How an alternative deemed completely unacceptable in 2003 would suddenly and magically become completely acceptable in 2015 for an expenditure of $61 million in scarce transportation dollars is mind boggling at best. It seems the negative impacts to the people that live on or near this ill-conceived alternative are no longer considered substantive impacts.
After spending $2.75 million studying 79 plus alternatives over 15 years, an alternative (2B-2) that does not satisfy the study’s original purpose and needs and was removed from further consideration 12 years ago by state and federal professionals, is now the preferred alternative for the I-395/Route 9 connector?
Larry Adams
Brewer
Oppose lifting oil export ban
I was excited to see the news that the University of Maine System has reduced its carbon emissions by 26 percent over the last decade. It is measures such as these and the U.S. Environmental Protection Agency’s Clean Power Plan that are more than welcome news in a year that is set to surpass 2014 as the hottest year on record.
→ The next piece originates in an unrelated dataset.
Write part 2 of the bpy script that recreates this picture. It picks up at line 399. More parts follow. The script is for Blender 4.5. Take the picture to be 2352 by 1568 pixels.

But we are certainly not out of the woods yet. Fossil fuels continue to be burned at an alarming rate. A new study showed that if we burn all the world’s fossil fuel reserves, the Antarctic ice sheet is certain to melt entirely. This is bad news for coastal communities, including many here in Maine.
That is why we must keep most of the Earth’s fossil fuels where they belong: in the ground. But our elected officials have a different idea. Last Thursday, a U.S. House of Representatives committee voted to overturn a decades-long ban on exports of domestic crude oil. This is a terrible idea that would result in up to 7,600 more oil wells being drilled in the U.S., up to 3.3 million barrels of oil drilled per day, and 22 million metric tons of additional global warming pollution — the equivalent of five coal-fired power plants.
That is why I am urging our federal delegation, Reps. Chellie Pingree and Bruce Poliquin and Sens. Angus King and Susan Collins, to show their leadership on behalf of Maine people and the environment we depend on and oppose overturning the ban.